Thursday, December 03, 2020

Adams' Critique of Global Consequentialism

From p.479 of 'Motive Utilitarianism':

The moral point of view—the point of view from which moral judgments are made—cannot safely be defined as a point of view in which the test of utility is applied directly to all objects of moral evaluation. For it is doubtful that the most useful motives, and the most useful sort of conscience, are related to the most useful acts in the way that the motives, and especially the kind of conscience, regarded as right must be related to the acts regarded as right in anything that is to count as a morality. And therefore it is doubtful that direct application of the test of utility to everything results in a system that counts as a morality.

How must the right motives be related to the right acts?  Plausibly through a principle that links normative and motivating reasons: an agent acts from the "right reasons" when their motivating reasons are the very normative reasons that make the act worth doing.  Something along those lines.

Adams is right that this plausible principle is incompatible with Global Consequentialism.  GC-ists must instead embrace a radical disharmony between reasons and motives, of the sort that Stocker powerfully criticized in 'The Schizophrenia of Modern Ethical Theories'.  That gives us reason to reject GC.
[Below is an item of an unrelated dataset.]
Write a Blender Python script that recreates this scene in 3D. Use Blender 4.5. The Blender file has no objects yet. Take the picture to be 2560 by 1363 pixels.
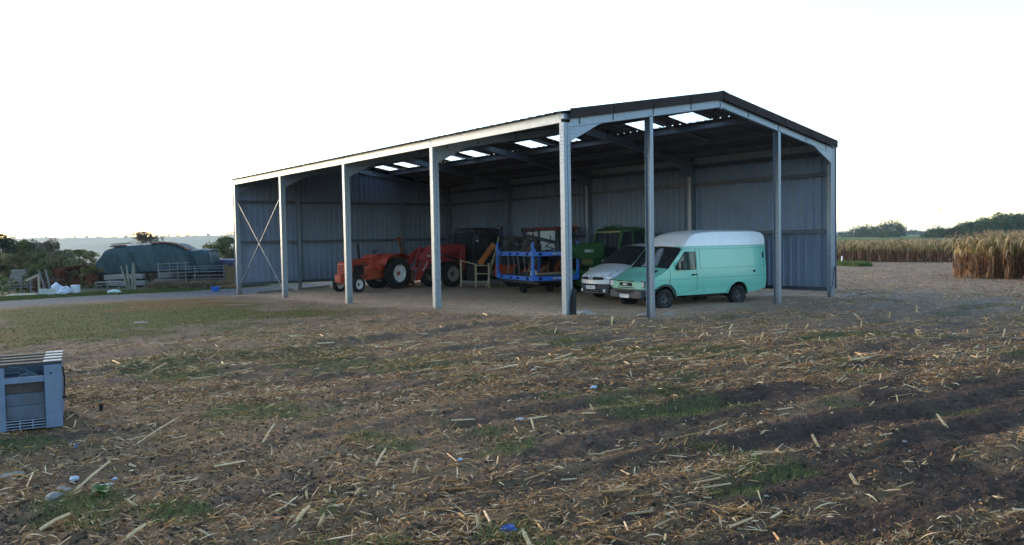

Curiously, Adams is more sympathetic to the direct application of utilitarian evaluation to motives than to actions.  This strikes me as exactly backwards.  However distasteful one might find some of Act Utilitarianism's implications, it could hardly be denied that one has strong moral reasons to perform the action that does the most good.  It is far less clear, by contrast, that utility-promoting motives are always rationally supported in this way.  Wanting the most useful motives, and acting to inculcate them, may of course be straightforwardly justified on utilitarian grounds.  But that's different from holding the motives themselves (which might have whatever perverse contents you care to imagine) to be warranted.  As I explain in 'The Right Wrong-Makers':

[A]n internal orientation towards the good may have bad extrinsic effects. For example, we may imagine that an evil demon threatens to destroy the world unless you acquire (and subsequently maintain) the very same vicious, morally contemptible motivations that drive the demon himself. He offers a magic pill that will induce this effect in you. As a good person, you care more about the world than about the purity of your own moral character, and so—quite virtuously—opt to take the pill and become vicious. Your subsequent motivational profile is, by design, morally contemptible. (We may suppose that you come to intrinsically desire to corrupt the virtuous, cause innocents to suffer, etc.) Nonetheless, it is highly morally fortunate or desirable—though you no longer care that this is so—because your new-found viciousness is causally responsible for saving the world from the evil demon's threat. So the moral aptness of one's motivations cannot be identified with their desirability or usefulness from a moral point of view. [...]

Of course, it's true that the value-promoting motivations are the best ones to have, but that simply isn't the same thing as their being fitting, virtuous, or what we mean when talking about acting with “moral worth” or for the “right reasons”. We may happily grant that promoting value matters more, in practice, than the latter sort of normative status. Even so, as moral theorists we should want to have an accurate account of this other kind of normative status. And that requires us to look beyond mere value-promotion, even for consequentialists.